International Criminal Court judges on Friday rejected Libya’s request to annul the international arrest warrant for the son of the late Muammar Qadhafi and let the country’s new government try him in Tripoli.
In essence, the ICC found the Libyan government is not capable of holding a fair trial for Seif al-Islam Qaddafi by itself, and judges said the country’s new leaders are obliged under international law to hand him over to the court in The Hague, Netherlands.
Whether the government in Tripoli will be willing - or able - to transfer Qaddafi to The Hague are both open questions. Qaddafi was captured by a militia group as he was trying to flee to neighboring Niger in the aftermath of Libya’s 2011 civil war.

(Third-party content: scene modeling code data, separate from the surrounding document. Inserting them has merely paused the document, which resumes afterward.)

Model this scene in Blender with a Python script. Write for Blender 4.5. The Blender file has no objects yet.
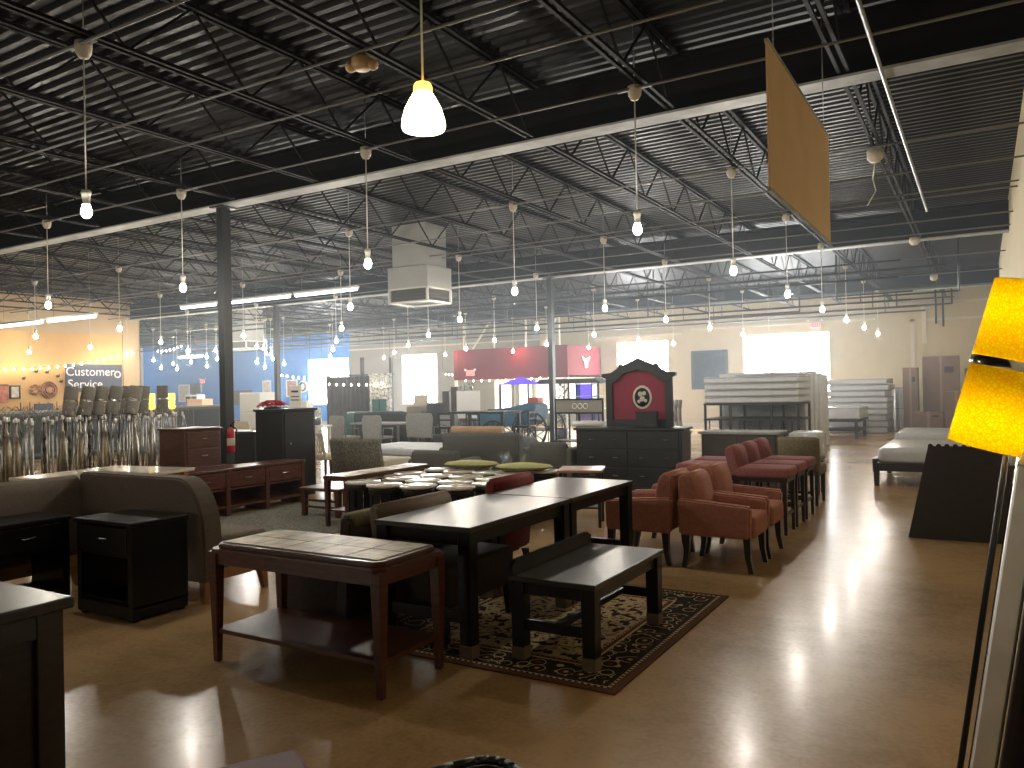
import bpy, bmesh, math, random
from mathutils import Matrix, Vector
random.seed(7)
S = bpy.context.scene
C = S.collection
PI = math.pi
R = math.radians

# ------------------------------------------------------------------ camera, light, exposure
cam = bpy.data.objects.new('camera', bpy.data.cameras.new('camera')); C.objects.link(cam)
cam.data.lens = 36 * 788.3 / 1024; cam.data.sensor_width = 36; cam.data.clip_start = 0.05; cam.data.clip_end = 300
yaw, pitch, roll = R(30.793), R(-0.317), R(-1.197)
cy_, sy_ = math.cos(yaw), math.sin(yaw)
Wm = Matrix(((cy_, sy_, 0), (0, 0, -1), (-sy_, cy_, 0)))            # rows: camera right, down, forward before pitch and roll
Pm = Matrix(((1, 0, 0), (0, math.cos(pitch), -math.sin(pitch)), (0, math.sin(pitch), math.cos(pitch))))
Qm = Matrix(((math.cos(roll), -math.sin(roll), 0), (math.sin(roll), math.cos(roll), 0), (0, 0, 1)))
Mc = Qm @ Pm @ Wm
cam.matrix_world = Matrix.Translation((0, 0, 1.54)) @ Matrix((Mc[0], -Mc[1], -Mc[2])).transposed().to_4x4()
S.camera = cam
S.view_settings.view_transform = 'Standard'; S.view_settings.look = 'None'; S.view_settings.gamma = 1
S.view_settings.use_curve_mapping = False
S.view_settings.exposure = 2.1
S.cycles.max_bounces = 7; S.cycles.diffuse_bounces = 4; S.cycles.glossy_bounces = 3; S.cycles.volume_bounces = 0
S.cycles.transparent_max_bounces = 8
S.cycles.sample_clamp_indirect = 4
w = bpy.data.worlds.new('world'); S.world = w; w.use_nodes = True
bgn = w.node_tree.nodes['Background']; bgn.inputs[0].default_value = (1.0, 0.9, 0.78, 1); bgn.inputs[1].default_value = 0.3
WINDOW_L, BULB_L, TUBE_L, SHADE_L, HAZE, FRONT_FILL_L = 11.0, 185.0, 3.0, 90.0, 0.0100, 0.5

# haze volume added in place of the lens glare veiling the far hall
vs = w.node_tree.nodes.new('ShaderNodeVolumeScatter'); vs.inputs['Color'].default_value = (.80, .91, 1, 1); vs.inputs['Density'].default_value = HAZE; vs.inputs['Anisotropy'].default_value = .35
gp = w.node_tree.nodes.new('ShaderNodeNewGeometry'); sx = w.node_tree.nodes.new('ShaderNodeSeparateXYZ'); mr = w.node_tree.nodes.new('ShaderNodeMapRange'); mr.interpolation_type = 'SMOOTHSTEP'
mr.inputs[1].default_value = 3; mr.inputs[2].default_value = 12.5; mr.inputs[3].default_value = 0; mr.inputs[4].default_value = HAZE      # thicker towards the back of the hall
w.node_tree.links.new(gp.outputs['Position'], sx.inputs[0]); w.node_tree.links.new(sx.outputs[1], mr.inputs[0]); w.node_tree.links.new(mr.outputs[0], vs.inputs['Density'])
w.cycles.volume_step_size = 2.5
w.node_tree.links.new(vs.outputs[0], w.node_tree.nodes['World Output'].inputs['Volume'])

# ------------------------------------------------------------------ materials
MATS = {}
def mat(name, col, rough=0.5, metal=0.0, var=0.0, scale=20.0, bump=0.0, bscale=None, emit=None, es=0.0, spec=0.5, stretch=None, trans=0.0, coat=0.0, col2=None):
    m = bpy.data.materials.new(name); m.use_nodes = True; nt = m.node_tree; b = nt.nodes['Principled BSDF']
    b.inputs['Base Color'].default_value = (*col, 1); b.inputs['Roughness'].default_value = rough; b.inputs['Metallic'].default_value = metal
    b.inputs['Specular IOR Level'].default_value = spec; b.inputs['Transmission Weight'].default_value = trans
    b.inputs['Coat Weight'].default_value = coat
    if emit: b.inputs['Emission Color'].default_value = (*emit, 1); b.inputs['Emission Strength'].default_value = es
    if var or bump or col2:
        tc = nt.nodes.new('ShaderNodeTexCoord'); mp = nt.nodes.new('ShaderNodeMapping'); nt.links.new(tc.outputs['Object'], mp.inputs[0])
        if stretch: mp.inputs['Scale'].default_value = stretch
        n = nt.nodes.new('ShaderNodeTexNoise'); n.inputs['Scale'].default_value = scale; n.inputs['Detail'].default_value = 4
        nt.links.new(mp.outputs[0], n.inputs['Vector'])
        if var or col2:
            r = nt.nodes.new('ShaderNodeValToRGB'); e = r.color_ramp.elements
            c2 = col2 or tuple(min(1, c * (1 + var)) for c in col); c1 = col if col2 else tuple(c * (1 - var) for c in col)
            e[0].position = .33; e[1].position = .67; e[0].color = (*c1, 1); e[1].color = (*c2, 1)
            nt.links.new(n.outputs['Fac'], r.inputs[0]); nt.links.new(r.outputs[0], b.inputs['Base Color'])
        if bump:
            bp = nt.nodes.new('ShaderNodeBump'); bp.inputs['Strength'].default_value = bump; bp.inputs['Distance'].default_value = .01
            n2 = n
            if bscale:
                n2 = nt.nodes.new('ShaderNodeTexNoise'); n2.inputs['Scale'].default_value = bscale; nt.links.new(mp.outputs[0], n2.inputs['Vector'])
            nt.links.new(n2.outputs['Fac'], bp.inputs['Height']); nt.links.new(bp.outputs[0], b.inputs['Normal'])
    MATS[name] = m
    return m
def emis(name, col, s):
    m = bpy.data.materials.new(name); m.use_nodes = True; nt = m.node_tree
    nt.nodes.remove(nt.nodes['Principled BSDF']); e = nt.nodes.new('ShaderNodeEmission'); e.inputs[0].default_value = (*col, 1); e.inputs[1].default_value = s
    nt.links.new(e.outputs[0], nt.nodes['Material Output'].inputs[0]); MATS[name] = m
    return m
WG = (1, 1, 9)
mat('espresso', (.018, .013, .012), .3, var=.25, scale=6, stretch=(2, 2, 14))
mat('black_wood', (.006, .006, .006), .30, var=.2, scale=8, spec=.3)
mat('table_black', (.024, .020, .018), .285, var=.2, scale=6)
mat('walnut', (.080, .030, .018), .35, var=.3, scale=5, stretch=(1.5, 1.5, 12))
mat('mahogany', (.080, .025, .015), .28, var=.3, scale=5, stretch=(1.5, 1.5, 10))
mat('oak', (.30, .14, .06), .4, var=.2, scale=6)
mat('tile_top', (.36, .27, .15), .42, var=.35, scale=9, bump=.4)
mat('grout', (.12, .09, .06), .7)
mat('brown_fabric', (.105, .078, .058), .9, var=.12, scale=60, bump=.3, bscale=260)
mat('taupe_fabric', (.16, .12, .085), .9, var=.12, scale=40, bump=.3, bscale=220)
mat('dark_fabric', (.030, .021, .016), .85, var=.2, scale=40, bump=.2, bscale=200)
mat('red_fabric', (.17, .018, .016), .85, var=.12, scale=40, bump=.2, bscale=200)
mat('terracotta', (.35, .145, .10), .9, var=.12, scale=30, bump=.25, bscale=220)
mat('maroon', (.25, .085, .085), .85, var=.12, scale=40, bump=.2, bscale=200)
mat('olive_fabric', (.16, .13, .07), .9, var=.2, scale=40)
mat('grey_fabric', (.11, .11, .10), .92, var=.12, scale=40, bump=.2, bscale=150)
mat('light_grey', (.30, .31, .31), .8, var=.1, scale=20)
mat('pattern_fabric', (.075, .075, .055), .95, scale=38, col2=(.26, .25, .19))
mat('cream_fabric', (.62, .56, .46), .9, var=.08, scale=12)
mat('chartreuse', (.42, .42, .16), .8, var=.15, scale=20)
mat('sock', (.14, .10, .07), .9, var=.1)
mat('chrome', (.75, .75, .75), .12, 1)
mat('pewter', (.35, .34, .31), .3, 1, var=.2, scale=14)
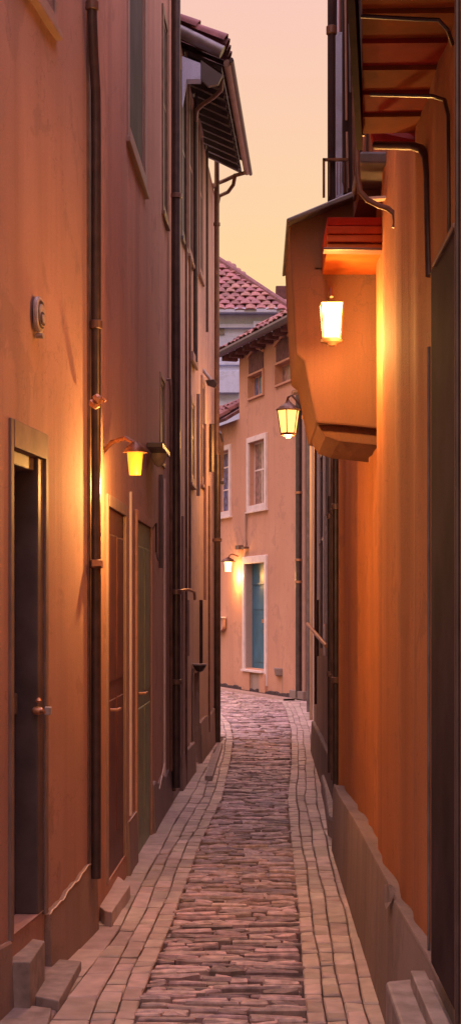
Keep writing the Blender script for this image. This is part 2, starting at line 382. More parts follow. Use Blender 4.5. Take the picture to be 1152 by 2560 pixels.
m = MB(); q = W1.px(121, 1777, .03); m.box(q.x - .014, q.x + .014, q.y - .02, q.y + .02, q.z - .017, q.z + .017); m.build('latch', M['metal'], hA, bevel=.004)
m = MB()                                             # plinth with a ragged top edge
def plinth(W, m, ua, ub, zf, o=.02, n=24, lo=-.03):
    vs = []; 
    for i in range(n + 1):
        u = ua + (ub - ua) * i / n; z = zf(i / n)
        vs += [W.at(u, lo, o + .012), W.at(u, z - .01, o), W.at(u, z, o - .006), W.at(u, z, -.05), W.at(u, lo, -.05)]
    fs = []
    for i in range(n):
        a = i * 5; b = a + 5
        fs += [(a + k, b + k, b + k + 1, a + k + 1) for k in range(4)]
    fs += [(4, 3, 2, 1, 0), tuple(n * 5 + k for k in range(5))]
    m.add(vs, fs)
def ridge(W, m, ua, ub, zf, o, r, n=24):
    m.tube([W.at(ua + (ub - ua) * i / n, zf(i / n), o) for i in range(n + 1)], r, 6)
zf = lambda t: .27 + .10 * t + .005 * math.sin(t * 19) + .004 * math.sin(t * 41)
plinth(W1, m, u118 + fw + .003, W1.L - .01, zf, .012)
zf0 = lambda t: .34 + .02 * math.sin(t * 30) - .03 * t
plinth(W1, m, 0, u30 - fw - .003, zf0, .012)
pl = m.build('plinth', M['plinth'], hA)
m = MB(); ridge(W1, m, u118 + fw + .01, W1.L - .02, zf, .012, .0035); m.build('capping', M['line'], pl, smooth=True)
# corner drainpipe of the near house
o_ = .035
up = W1.u(240, o_)
def WP(W, px, py, off): return W.px(px, py, off)
pts = []
for z in (7.2, 4.45): q = W1.at(W1.u(231, o_), z, o_); pts.append(q)
pts += [W1.at(W1.u(234, o_), 4.30, o_), W1.at(W1.u(240, o_), 4.12, o_), W1.at(W1.u(241, o_), 3.9, o_), W1.at(W1.u(241, o_), .28, o_)]
pA = pipe(hA, pts, .024, clamps=[(pts[0], W1.z(231, 15, o_)), (pts[-1], W1.z(241, 812, o_)), (pts[-1], W1.z(241, 1400, o_) - .02)], label='near bronze drainpipe with a kink high up')
m = MB(); W1.box(m, W1.L - .16, W1.L - .11, .3, 7.25, -.01, .006); m.build('shadow_strip', M['pipebrown'], hA)
m = MB(); q = W1.at(W1.u(241, .07), W1.z(241, 1004, .07), .07)
m.lathe(q, [(.006, -.035), (.022, -.03), (.03, -.008), (.018, .0), (.03, .012), (.022, .03), (.008, .034)], 9, Vector((.5, -.3, .6)).normalized()); m.tube([q, q + Vector((.03, -.01, .02)), q + Vector((.045, -.01, .0))], .008, 8)
m.build('valve', M['copper'], pA)
m = MB(); q = W1.at(W1.u(246, .06), W1.z(246, 1410, .06), .06)
m.prism([q + Vector((-.03, 0, .02)), q + Vector((.02, 0, .014)), q + Vector((.022, 0, -.02)), q + Vector((.012, 0, -.008)), q + Vector((-.03, 0, -.012))], (0, .05, 0)); m.build('bracket', M['copper'], pA)

v = thing('wall_vent', W1.px(92, 787, 0), 'pale grey oval vent with black rings fixed on the near salmon wall', 'vent')
c0 = W1.px(92, 787, 0); t3 = Vector((W1.t.x, W1.t.y, 0)); n3 = Vector((W1.n.x, W1.n.y, 0))
def oval(c, a, b, o0, o1, sh=0, n=28, q=1.0):
    ps = [c + t3 * (a * math.copysign(abs(math.cos(2 * math.pi * k / n)) ** q, math.cos(2 * math.pi * k / n))) + Vector((0, 0, b * math.copysign(abs(math.sin(2 * math.pi * k / n)) ** q, math.sin(2 * math.pi * k / n)))) + n3 * o0 for k in range(n)]
    return ps, n3 * (o1 - o0)
m = MB(); m.prism(*oval(c0, .07, .075, 0, .022, q=.75)); m.build('body', M['metal'], v, bevel=.012)
for i, (a, b, o0, dz) in enumerate(((.055, .058, .0235, .0), (.047, .047, .027, -.004), (.038, .028, .030, -.018), (.028, .018, .033, -.018))):
    m = MB(); m.prism(*oval(c0 + Vector((0, 0, dz)), a, b, o0 - .006, o0, q=.8)); m.build('ring' if i != 3 else 'centre', M[('pipe', 'metal', 'pipe', 'metal')[i]], v)
m = MB(); m.prism(*oval(c0 + Vector((0, 0, -.088)), .02, .012, 0, .03)); m.build('drip_tab', M['metal'], v)

# --- second house
W2 = Wall((-.795, 7.575), (-.692, 13.2), 1)
hB = thing('house', (-1.3, 10.3, 0), 'pinkish plastered house second on the left, with the green door and red brown door', 'house')
dA = (W2.u(270), W2.u(313), .14, 2.14); dB = (W2.u(343), W2.u(378), .0, 2.16)
wA = (W2.u(322), W2.u(362), 4.50, 6.7); wB = (W2.u(408), W2.u(417), 4.72, 6.2); wC = (W2.u(400), W2.u(411), 2.72, 3.35)
m = MB(); W2.surface(m, 0, 7.55, [dA, dB, wA, wB, wC], depth=.2, seed=2); m.build('wall', M['wall2'], hB)
window(W2, hB, wA, bars=(0, 1), fw=.09, rec=-.014, frame='trim'); window(W2, hB, wB, bars=(0, 1), frame='pipebrown', fw=.06, rec=-.012); window(W2, hB, wC, bars=(0, 0), frame='trim', fw=.03, sill=False, rec=-.012)
def simpledoor(W, house, hole, mat, fr, panels, rec=-.03, fw=.07, hd=True, label=None, proud=.008):
    a, b, c, d = hole
    m = MB(); W.box(m, a - fw, a, c, d + fw * 1.3, -.01, proud); W.box(m, b, b + fw, c, d + fw * 1.3, -.01, proud); W.box(m, a, b, d, d + fw * 1.3, -.01, proud + .002)
    m.build('door_surround', M[fr], house, bevel=.004)
    m = MB(); W.box(m, a + .004, b - .004, c, d - .004, rec - .04, rec); dr = m.build('door', M[mat], house)
    if label: dr['label'] = label
    m = MB(); nb = 4
    for (z0, z1) in panels:
        W.box(m, a + .08, (a + b) / 2 - .03, z0, z1, rec - .001, rec + .008); W.box(m, (a + b) / 2 + .03, b - .08, z0, z1, rec - .001, rec + .008)
    if panels: m.build('panel', M[mat], dr, bevel=.01)
    if hd:
        m = MB(); q = W.at(a + .12, 1.05, rec); n_ = Vector((W.n.x, W.n.y, 0)); m.tube([q, q + n_ * .045, q + n_ * .05 + Vector((W.t.x, W.t.y, 0)) * .1], .009, 8); m.build('handle', M['copper'], dr, smooth=True)
    return dr
simpledoor(W2, hB, dA, 'redwood', 'trim', [(.35, 1.1), (1.2, 2.0)], fw=.05, label='red brown door', rec=-.008)
simpledoor(W2, hB, dB, 'greendoor', 'wall2', [(.15, .95), (1.05, 2.0)], fw=.05, label='weathered green double door', rec=-.006)
m = MB(); zp = lambda t: .34 - .10 * t + .02 * math.sin(t * 23)
plinth(W2, m, W2.u(318), W2.u(338), lambda t: .32, .012, 6); m.build('plinth', M['plinth'], hB); m = MB(); plinth(W2, m, dB[1] + .08, W2.L - .02, zp, .015); pl = m.build('plinth', M['plinth'], hB)
m = MB(); ridge(W2, m, W2.u(319), W2.u(337), lambda t: .325, .012, .003, 4); m.build('capping', M['line'], pl, smooth=True); m = MB(); ridge(W2, m, W2.u(390), W2.u(402), lambda t: .28 + .14 * t, .027, .004, 6); m.build('capping', M['line'], pl, smooth=True)
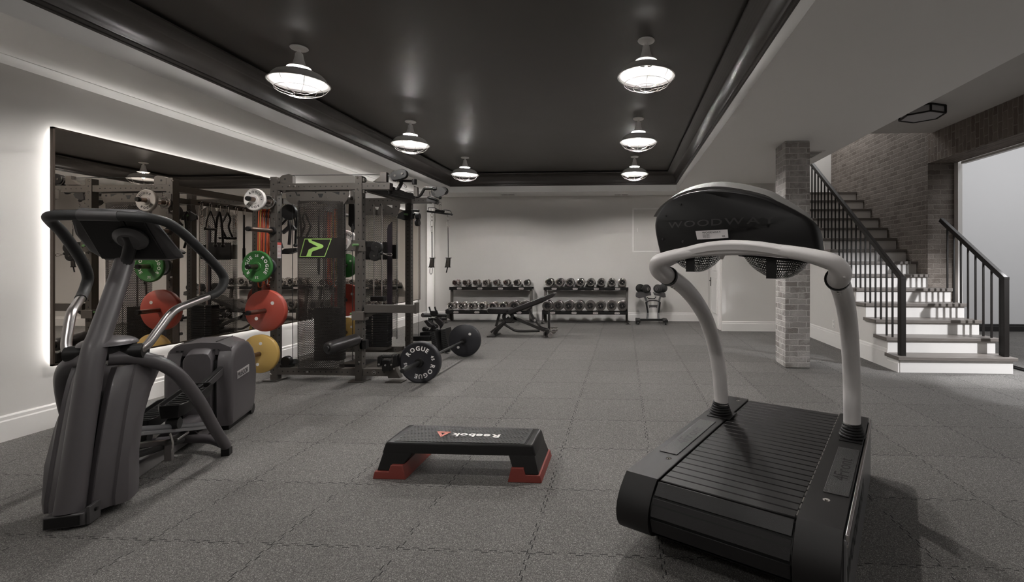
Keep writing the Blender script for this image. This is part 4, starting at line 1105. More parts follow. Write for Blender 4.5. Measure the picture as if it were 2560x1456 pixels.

With no national army or police in place since the fall of Qaddafi’s regime, successive governments have been too weak to secure Seif al-Islam’s transfer to Tripoli.
Seif is jailed in the town of Zintan, and the Abu Bakr al-Sadek militia group has itself begun trial proceedings against Seif for charges including insulting the new country’s flag and “harming state security.”
The Hague court wants him for alleged crimes against humanity in the murder and persecution of protesters in the uprising that ultimately toppled his father’s regime in 2011. The Libyan government wants him for somewhat similar charges, though judges also said Friday the charges aren’t similar enough to warrant canceling the international case.
Qaddafi says he is innocent of wrongdoing.
“The Libyan state continues to face substantial difficulties in exercising fully its judicial powers across the entire territory,” presiding judge Silvia Fernandez de Gurmendi said in a written summary of Friday’s decision.
He added that “Libyan authorities have not been able to secure the transfer of (Qaddafi) into state custody and impediments remain to obtain the necessary evidence, and secure legal representation.”
Salah al-Marghani, Libya’s justice minister, commenting on the ICC decision, said the disagreement about where to try Seif al-Islam amounts to “a conflict between national and international law.”
“We don’t know the details of the decision yet,” he said.
According to filings by defense lawyers at the ICC, Seif al-Islam has said he wants to be tried for alleged war crimes in the Netherlands, not Libya.
“I am not afraid to die, but if you execute me after such a trial, you should just call it murder,” he said.
The Hague court does not have a death penalty.
Although Libya is not a member of the ICC, the case was referred to the court by the U.N. Security Council.
“Libya has until now operated according to the ICC’s procedures, as the U.N. Security Council required,” said Richard Dicker, international justice director at Human Rights Watch. He urged the Libyan government to extradite Seif al-Islam. “By respecting the ICC’s judicial process, the authorities will send an important message about their commitment to the rule of law.”
Moammar Qaddafi was killed in Sirte, Libya, in October 2011 by victorious rebel forces. Seif was captured a month later in a southern desert region and later moved to Zintan, in the western coastal mountains.
The rest of Seif al-Islam’s family, including his mother, his sister, two brothers and others, were granted asylum in Oman in March, moving there from Algeria, where they found refuge during the civil war.